Tip: If your company has gone through any major changes in the last year, be sure to mention them here. For example, if you’ve had a change in ownership or moved to new premises.

Page 2: The Future: Where You Want Your Business to Be

Now that you’ve taken stock of your current situation, it’s time to start thinking about the future (short, medium, and long-term). The second page of your business plan should be all about where you visualize your business being in the next 1, 3, and 5 years, specifically.

Markets & Services

First, you’ll need to detail your plans for your markets and services. This section should answer the following:

  • What products or services would you like to offer?
  • Are there any new markets or customer groups you’d like to target?
  • What pricing changes, if any, do you foresee?

Skills & Competencies

In this section, you’ll need to detail the skills and competencies you’ll need to achieve the goals you’ve set for your business. This includes:

  • The skills and experience you and your team will need
  • Any training or development you or your team will need to undertake
  • Detail any concerns you have about your ability to develop the necessary skills and experience

Tip: A skills matrix can be really helpful here to map out who on your team has which skills and what needs to develop.
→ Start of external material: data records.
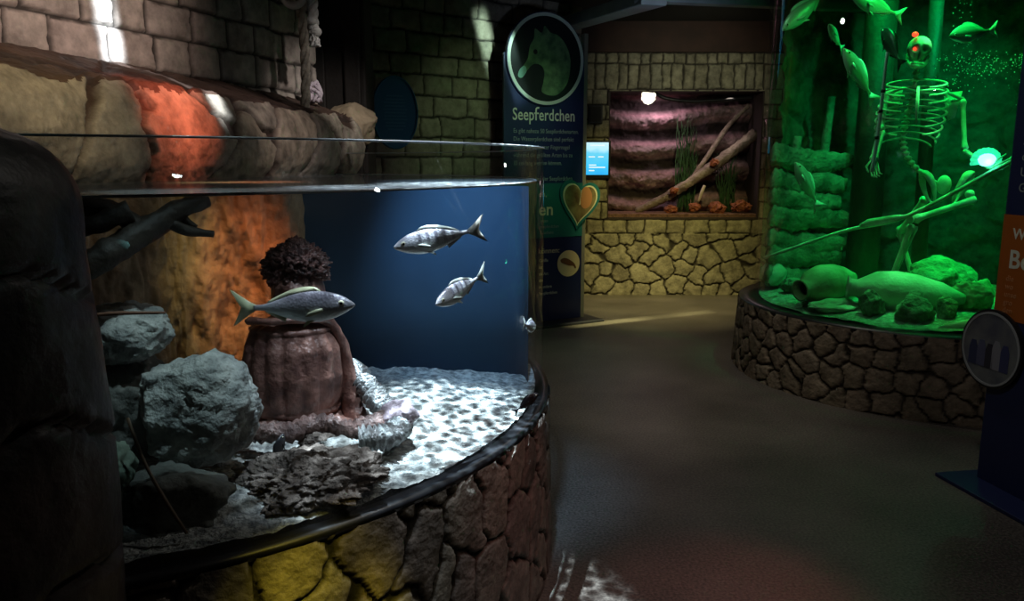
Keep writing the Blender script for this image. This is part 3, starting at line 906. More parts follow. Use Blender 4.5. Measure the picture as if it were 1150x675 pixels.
# ------------------------------------------------------------------ tall seahorse board
sq = Quaternion((0, 0, 1), math.atan2(.487, .873))
sb = thing('information_board', 'tall navy board about seahorses with a round picture on top, behind the round tank', 'sign', (-.072, 7.056, 0), sq)
BW = .845
obj('panel', box(BW, .03, 2.42, (BW / 2, .015, 1.23), .004), M_navy, sb, smooth=False)
obj('post', box(.04, .06, 2.66, (BW + .018, .03, 1.33), .004), plain('grey steel post', (.22, .22, .18), .5), sb, smooth=False)
obj('base_plate', box(1.05, .42, .02, (BW / 2 + .03, 0, .01), .004), plain('dark base plate', (.02, .022, .03), .5), sb, smooth=False)
DZ, DR = 2.405, .385
dk = obj('round_plate', xf(lathe([(0, -.012), (DR + .020, -.012), (DR + .020, .02), (0, .02)], 64), Matrix.Translation((.42, 0, DZ)) @ Matrix.Rotation(PI / 2, 4, 'X')), M_navy, sb, smooth=False)
obj('white_ring', xf(lathe([(DR - .018, .020), (DR - .018, .026), (DR + .012, .026), (DR + .012, .020)], 72), Matrix.Translation((.42, 0, DZ)) @ Matrix.Rotation(PI / 2, 4, 'X')), plain('pale ring', (.62, .72, .66), .5), dk, smooth=False)
obj('picture', xf(lathe([(0, .0225), (DR - .018, .0225)], 64), Matrix.Translation((.42, 0, DZ)) @ Matrix.Rotation(PI / 2, 4, 'X')), plain('black picture ground', (.004, .008, .012), .5), dk, smooth=False)
# the seahorse of the picture: neck, head and snout
def catmull_outline(pts, n=6):
    pp = pts + pts[:1]
    P = [np.array(p, float) for p in [pts[-1]] + pp + [pts[1]]]
    out = []
    for i in range(1, len(P) - 2):
        for k in range(n):
            t = k / n; a, b, c, d = P[i - 1:i + 3]
            q = .5 * ((2 * b) + (c - a) * t + (2 * a - 5 * b + 4 * c - d) * t * t + (3 * b - a - 3 * c + d) * t ** 3)
            out.append((float(q[0]), float(q[1])))
    return out
sh = catmull_outline([(-.27, -.105), (-.29, -.16), (-.25, -.175), (-.20, -.11), (-.13, -.05), (-.05, -.06), (-.02, -.12), (-.03, -.20), (-.04, -.29), (.10, -.31), (.21, -.22), (.25, -.10), (.25, .03), (.20, .14), (.12, .21), (.04, .23), (-.02, .28), (-.05, .22), (-.12, .25), (-.13, .17), (-.17, .10), (-.19, .0), (-.22, -.05)])
sh = obj('seahorse_print', prism([(x + .42, z + DZ) for x, z in sh], -.0245, -.0225), plain('seahorse print', (.16, .30, .14), .5, col2=(.05, .12, .06), vscale=14), dk, smooth=False)
obj('snout_print', prism([(x + .42, z + DZ) for x, z in catmull_outline([(-.275, -.105), (-.29, -.16), (-.25, -.17), (-.205, -.115), (-.225, -.07)])], -.0255, -.0245), plain('pale snout print', (.25, .55, .45), .5), sh, smooth=False)
obj('eye_print', xf(lathe([(0, .0257), (.022, .0257), (.022, .0245)], 20), Matrix.Translation((.42 - .115, 0, DZ + .055)) @ Matrix.Rotation(PI / 2, 4, 'X')), M_black, sh, smooth=False)
def TM(x, z, y=-.001, sx=1.0): return Matrix.Translation((x, y, z)) @ Rx @ Matrix.Diagonal((sx, 1, 1, 1))
def title_letters():
    # 'Seepferdchen' set in three runs; the f has a drawn hook so that it reads at a distance
    a = text('title', 'Seep', .150, TM(.085, 1.872, -.002, .76), M_white, sb, bold=.0012)
    x = max(v.co.x for v in a.data.vertices) + .008
    st = .017
    hook = [(.034 + .028 * math.cos(t), .090 + .028 * math.sin(t)) for t in np.linspace(PI, PI * .30, 9)]
    inner = [(.034 + .013 * math.cos(t), .090 + .013 * math.sin(t)) for t in np.linspace(PI * .30, PI, 9)]
    stem = [(.006, 0)] + hook + inner + [(.006 + st - .002, 0)]
    bar_ = [(-.006, .055), (.042, .055), (.042, .068), (-.006, .068)]
    sh_ = lambda P, y0, y1: prism([(x + p[0], 1.872 + p[1]) for p in P], y0, y1)
    obj('title_letter', merge(sh_(stem, -.003, -.001), sh_(bar_, -.0034, -.001)), M_white, a, smooth=False)
    text('title', 'erdchen', .150, TM(x + .043, 1.872, -.002, .76), M_white, sb, bold=.0012)
title_letters()
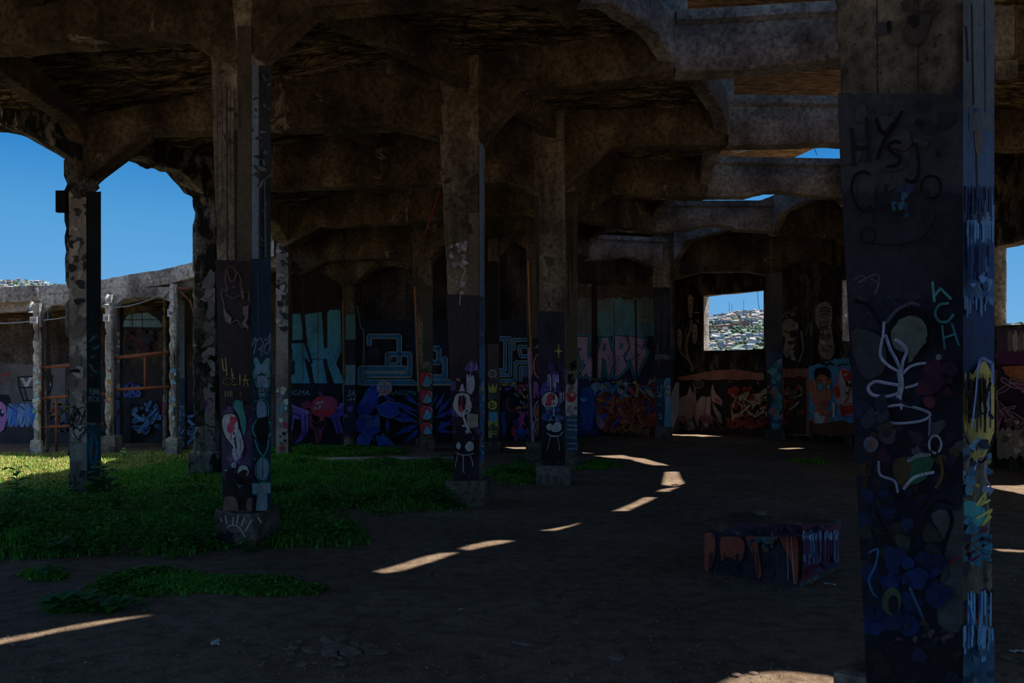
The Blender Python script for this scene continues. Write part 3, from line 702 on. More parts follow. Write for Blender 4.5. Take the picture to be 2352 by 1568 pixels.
for k,(a_,b_,z,lb) in enumerate(hb):
    pa,pb=P2(a_),P2(b_)
    beam((pa[0],pa[1]+.12),(pb[0],pb[1]+.12),f'haunched head beam under the pale lintel, {lb} of two full bays',z-.12,z-.4,z-.3,.3,.3,.2,z+.14,'facade',seed=70+k)
# signs
def sign(px0,px1,y0,y1,D,label,seed):
    c=PX((px0+px1)/2,D); z0,z1=ZY(y1,D),ZY(y0,D); w=(px1-px0)/F*D
    root=empty('notice_sign',(c.x,c.y,z0),label,'sign')
    part('board',box_me((-w/2,-.012,z0),(w/2,.012,z1),0,(c.x,c.y,0),bev=.003),M['signwhite'],root)
    P=Paint((c.x,c.y-.0135,0),(0,-1,0),off=.001)
    R=random.Random(seed); red=L(190,40,50); bl=L(60,60,80); W=px1-px0; H=y1-y0
    P.text('A',px0+W*.08,y0+H*.65,H*.35,red,w=W*.2)
    for i,fr in enumerate((.38,.55,.72)): P.line([(px0+W*.34,y0+H*fr),(px0+W*(.86-.1*R.random()),y0+H*fr)],H*.06,bl if i else red)
    if seed==3: P.line([(px0+1,y0+3),(px1-1,y1-3)],.9,bl); P.line([(px0+2,y1-5),(px1-2,y0+7)],.9,bl)
    P.done('notice_marks',root,'red symbol and small lines of lettering')
sign(69,85.5,727,742,17.1,'white notice board tied to the leftmost yard-front column',1)
sign(237,250,721.5,738,16.9,'white notice board tied to the middle yard-front column',2)
sign(385,398,709.5,727,16.75,'white notice board with crossing lines on the right yard-front column',3)
# red steel frames
def rails(name,items,label,mats='rust'):
    c=items[0][0]; root=empty(name,(c[0],c[1],c[2]),label,'railing')
    for k,(a,b,r_,nm,*mm) in enumerate(items):
        part(nm,tube([a,b],r_,4),M[mm[0] if mm else mats],root)
def Q(px,y,D): p=PX(px,D); return (p.x,p.y,ZY(y,D))
rails('steel_railing',[(Q(259,822,17.2),Q(388,809,17.2),.045,'top_rail'),(Q(261,895,17.2),Q(389,888,17.2),.04,'bottom_rail'),(Q(333,814,17.2),Q(334,890,17.2),.035,'upright'),(Q(259,728,17.2),Q(262,1030,17.2),.05,'post','rustdark')],'rusty red steel frame filling the doorway between middle and right sign columns')
rails('steel_railing',[(Q(96,844,17.35),Q(236,831,17.35),.04,'top_rail'),(Q(96,914,17.35),Q(240,904,17.35),.04,'middle_rail'),(Q(97,981,17.35),Q(240,974,17.35),.035,'bottom_rail'),(Q(129,912,17.35),Q(130,1036,17.35),.035,'upright'),(Q(95,735,17.35),Q(98,1040,17.35),.045,'post','rustdark')],'rusty red steel frame in the doorway right of the leftmost sign column')
rails('steel_railing',[(Q(396,662,17),Q(452,662,17),.03,'top_rail'),(Q(410,666,17),Q(436,690,17),.022,'brace'),(Q(436,690,17),Q(446,720,17),.022,'brace')],'small rusty bracket frame beside the right sign column head')
def cable(pts,r,label,m='black',name='cable'):
    tag(obj(name,tube([Vector(p) for p in pts],r,5),M[m]),label,'cable')
def sag(a,b,s,n=14): return [tuple(a[j]+(b[j]-a[j])*i/n-(s*4*(i/n)*(1-i/n) if j==2 else 0) for j in range(3)) for i in range(n+1)]
cable(sag(Q(-40,741,17.3),Q(78,737,17.3),.03),.016,'grey cable running off the left edge below the low lintel','galv')
cable(sag(Q(100,735,17.3),Q(236,706,17.3),.05),.014,'sagging cable between the left and middle sign columns','galv')
cable(sag(Q(245,706,17.1),Q(378,672,17.1),.1),.014,'sagging cable between the middle and right sign columns','galv')
cable([Q(110,716,17.5),Q(110,733,17.5)],.02,'short bent pipe hanging from the left end bay','galv','pipe')
for px,y,lab in ((66,705,'left'),(240,688,'middle'),(384,672,'right')):
    me=tube([Q(px+9,y-12,17.0),Q(px-6,y+12,16.9),Q(px+9,y+12,17.0)],.03,4)
    tag(obj('wall_bracket',me,M['galv']),f'small blue-grey bracket above the {lab} white sign','bracket')
# rope and stray wires
tag(obj('hanging_rope',tube(sag(Q(1010,436,11.6),Q(975,538,11.6),.02),.014,5),M['rope']),'frayed red-brown rope hanging left of the wide-block column','rope')
cable([Q(1740,668,23.3),Q(1741,690,23.3),Q(1744,712,23.3)],.008,'thin wire dangling in the square window opening')
cable([Q(1868,333,14.7),Q(1874,350,15.2),Q(1877,356,15.2)],.006,'bent reinforcing bar sticking down against the sky patch')
cable([Q(20,215,9.3),Q(64,268,9.6),Q(112,325,10)],.008,'loose thin wire under the roof at upper left')
bb=box_me((-.07,-.03,-.16),(.07,.03,.16),0,(0,0,0),bev=.006)
p=PX(141,10.6); tag(obj('metal_plate',bb,M['black'],loc=(p.x,p.y,ZY(463,10.6))),'small dark plate sticking out of the lone weathered column','plate')
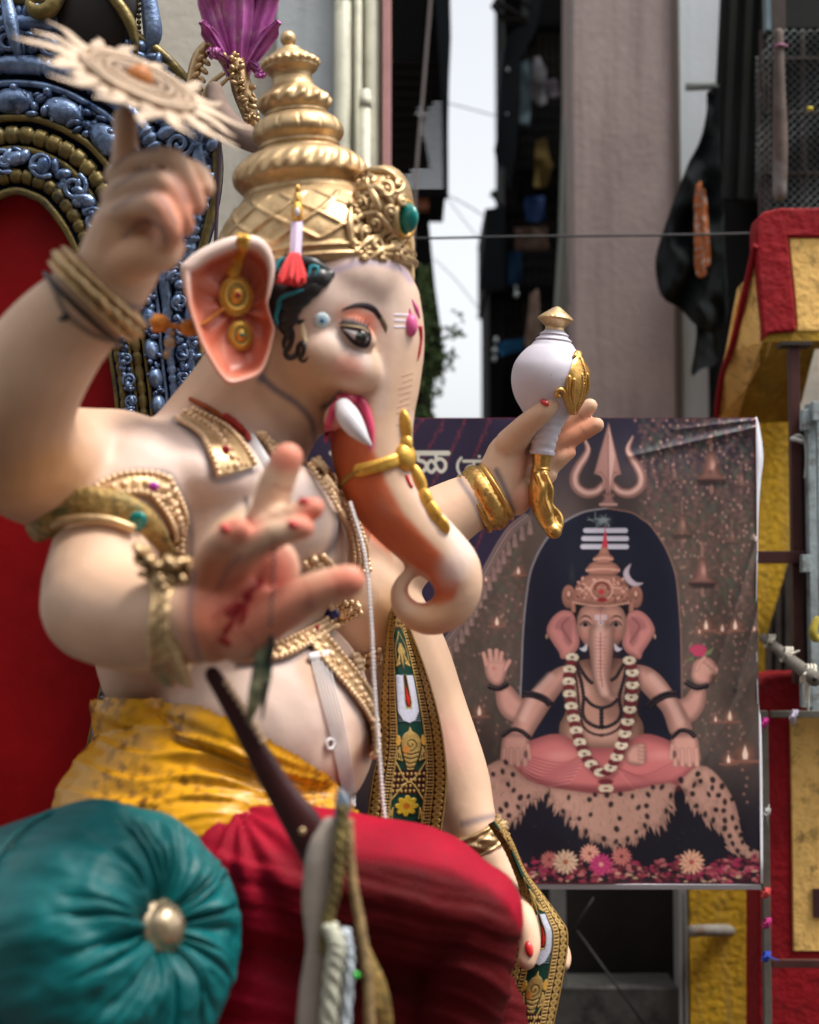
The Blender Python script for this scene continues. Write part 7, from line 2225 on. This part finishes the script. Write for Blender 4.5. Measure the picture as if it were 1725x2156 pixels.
# chain link fence cage
cg = thing('mesh_cage', base_of(1660, 7.3), 'rusty balcony cage of chain link mesh above the red balcony', 'cage')
M_LINK = mat("galvanised_wire", (.11, .125, .125), rough=.45, metal=.4, var=.6, vscale=5, dirt=(.008, .008, .009), dscale=3.2, damt=1.0)
mb = MB()
for k in range(54):
    for s_ in (-1, 1):
        pts = []
        for j in range(48):
            x = 1575 + k * 17 + s_ * 4.3 * (1 if j % 2 else -1); y = 62 + j * 8.4
            if s_ < 0:
                x += 8.5
            if x < np.interp(y, [60, 130, 300, 440], [1615, 1600, 1590, 1600]) or x > 2500:
                pts.append(None)
            else:
                pts.append(atY(x, y, 7.25 + .01 * s_ + .03 * math.sin(y * .03 + x * .02)))
        run = []
        for p in pts + [None]:
            if p is None:
                if len(run) > 2:
                    mb.add(*tube(np.array(run), .0030, 4, round_caps=False))
                run = []
            else:
                run.append(p)
o = mb.build('chain_link', M_LINK, cg); o['kind'] = 'stuff'
mb2 = MB()
for k in range(3):
    pts = [atY(1592 + k * 9 + 3 * (j % 2), 120 + j * 7, 7.4 + .12 * k) for j in range(42)]
    mb2.add(*tube(np.array(pts), .004, 4, round_caps=False))
for j in range(20):
    mb2.add(*tube(np.array([atY(1591, 122 + j * 14, 7.4), atY(1612, 118 + j * 14, 7.64)]), .0036, 4, round_caps=False))
o = mb2.build('side_mesh', M_LINK, cg); o['kind'] = 'stuff'
M_RUSTD = mat('dark_rust', (.045, .032, .028), rough=.7, metal=.2, var=.4, vscale=8)
for x0, x1, y0, y1 in ((1606, 1614, 60, 450), (1693, 1698, 60, 450), (1617, 1623, 60, 450), (1600, 1604, 150, 480)):
    RB_('cage_post', M_RUSTD, x0, x1, y0, y1, 7.3, .05, cg)
for y in (232, 118, 360):
    RB_('cage_rail', M_RUSTD, 1612, 2500, y, y + 6, 7.28, .05, cg)
RB_('steel_pipe', mat('teal_steel', (.13, .19, .21), rough=.4, metal=.5, var=.2), 1611, 1621, -400, 62, 7.2, .07, cg)
RB_('steel_post', M_RUSTD, 1622, 1652, -400, 66, 7.26, .08, cg)
RB_('upper_sheet', M_TIN, 1640, 2600, -600, 58, 7.6, .05, cg)
RB_('inner_shade', M_DARK, 1595, 2600, 40, 470, 8.3, .1, cg)  # dark sheet stands in for the shade inside the cage
tag(MB().add(*ctube([(1640, 70, 7.22, 10), (1641, 180, 7.2, 13), (1643, 300, 7.2, 16), (1642, 408, 7.2, 15)], 6, 12)).build('bamboo_post', mat('weathered_wood', (.085, .06, .05), rough=.75, var=.5, vscale=7, dirt=(.25, .25, .25), dscale=4, damt=.6), None), 'weathered round wooden post tied upright inside the mesh cage', 'post')
tag(MB().add(*ell(1706, 229, 7.1, 7, 5, 6)).build('yellow_ball', mat('yellow_plastic', (.55, .45, .03), rough=.4), None), 'small yellow plastic piece on the mesh cage rail', 'trinket')
tag(MB().add(*ctube([(1632, 97, 7.2, 2.5), (1645, 94, 7.18, 4), (1658, 97, 7.2, 2)], 4, 8)).build('pink_tie', mat('mauve_rag', (.30, .12, .20), rough=.8), None), 'mauve rag tied round the cage post', 'rag')

# ---- red and yellow concrete balcony
M_YCONC = mat('yellow_limewash', (0.82, 0.50, 0.15), rough=0.85, var=0.14, vscale=3.5, bump=.010, bscale=22, dirt=(.10, .065, .02), dscale=14, damt=.75)
M_YWALL = mat('yellow_wall_paint', (0.76, 0.44, 0.025), rough=0.8, streak=(.45, .30, .10), stamt=.5, var=0.14, vscale=3, bump=.010, bscale=30, dirt=(.14, .09, .012), dscale=20, damt=.7)
M_RCONC = mat('red_oxide_paint', (0.25, 0.005, 0.010), rough=0.75, spec=.2, var=0.2, vscale=4, bump=.012, bscale=22, dirt=(.10, .01, .01), dscale=8, damt=.7)
bal = thing('concrete_balcony', base_of(1700, 7.0), 'red framed yellow concrete balcony corner jutting above the banner', 'balcony')
YC = 6.75
def rounded(pts, Y, dep, name, m, parent, bev=.02):
    o = MB().add(*ypoly(pts, Y, dep)).build(name, m, parent, smooth=False)
    bevel(o, bev, 3)
    return o
corner = [(1593, 527), (1592, 480), (1596, 457), (1610, 445), (1643, 437), (2500, 437)]
rounded(corner + [(2500, 497), (1660, 499), (1665, 552), (1673, 627), (1678, 697), (1618, 702), (1607, 718), (1605, 677), (1600, 627), (1596, 577)], YC, .14, 'red_frame', M_RCONC, bal, .02)
rounded([(1662, 501), (2500, 499), (2500, 692), (1680, 697), (1675, 627), (1667, 552)], YC + .015, .10, 'yellow_panel', M_YCONC, bal, .006)
dn = nrm(np.array([1.0, .3, 0]))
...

Facilities, Assets & Equipment

The third section on page two should focus on your plans for your physical resource upgrades or changes to be able to achieve your goals. This includes:

  • Updates or changes to your current premises
  • New vehicles or equipment you’ll need
  • IT and communications systems you’ll need in place
  • Capacities and constraints you need to be aware of
  • The estimated cost of any upgrades or changes

Financial Projections

Next, you need to provide financial projections for your business. This should include:

  • Income statement projection for the next three years
  • Balance sheet projection for the next three years
  • Cash flow projection for the next three years
  • Expected turnover and profitability
  • Key performance indicators (KPIs) you’ll be tracking
  • Any major assumptions you’ve made in your projections

Risk Assessment

Last but not least, you should include a risk assessment. This should detail:

  • The risks you anticipate for your business
  • How likely you think each risk is to occur
  • The potential impact of each risk
  • The contingency plans you have in place to mitigate the risks

Tip: SWOT analysis can be really helpful here to identify internal and external risks.

Page 3: The Strategy: How You’re Going to Achieve Your Goals

Now that you’ve set out your goals and created a plan for what you’ll need to achieve them, it’s time to start thinking about your strategy. The third page of your business plan should be all about how you’re going to make it happen – in other words, your action plan.

Markets & Services

First, you’ll focus on your plans for your markets and services. This section should include:

  • Your development plan for new products or services
  • Your plans for targeting new markets or customer groups (market entry strategies)
  • Your plans for pricing changes, if any
  • Marketing & sales activities
  • Timelines for each of the above

Skills & Competencies

Next, you’ll need to detail your plans for developing the skills and experience you and your team will need. This includes:

  • Training and development activities for you and your team
  • The number of new team members you’ll need to recruit and when
  • The number of existing staff members who will require training
  • Expected outcomes of training and development
  • Staff strucure changes

Facilities, Assets & Equipment

The third section on page three should focus on your plans for your physical resource upgrades or changes. This includes:

  • Updates or changes to your current premises
  • New vehicles or equipment you’ll need
  • Disposal of any surplus assets
  • IT and communications systems you’ll need in place
  • Capacities and constraints you need to be aware of
  • The estimated cost of any upgrades or changes
  • Timeline for implementation

Financial Plan

Here, you’ll want to plan how you’ll finance everything you’ve outlined above. That includes:

  • Your plans for raising investment, if required
  • Your plans for taking on debt, if required
  • Your plans to use any existing cash reserves
  • Your plans for generating new revenue streams
  • Your exit strategy, if applicable
  • Expected periods when you’ll need to use reserves or make losses

Risk Mitigation/Management Plan

Last but not least, you should include your plans for mitigating or managing any risks you’ve identified. This should include:

  • What contingency plans you have in place to mitigate the risks
  • Your plan for monitoring and reviewing risks on an ongoing basis
  • Who is responsible for each element of the risk management plan
  • The review period for your risk management plan

Now that you’ve reached the end of your business plan, it’s time to start putting it into action! But remember to take some time to review and revise your plan on a regular basis. After all, as your business grows and changes, so too should your business plan.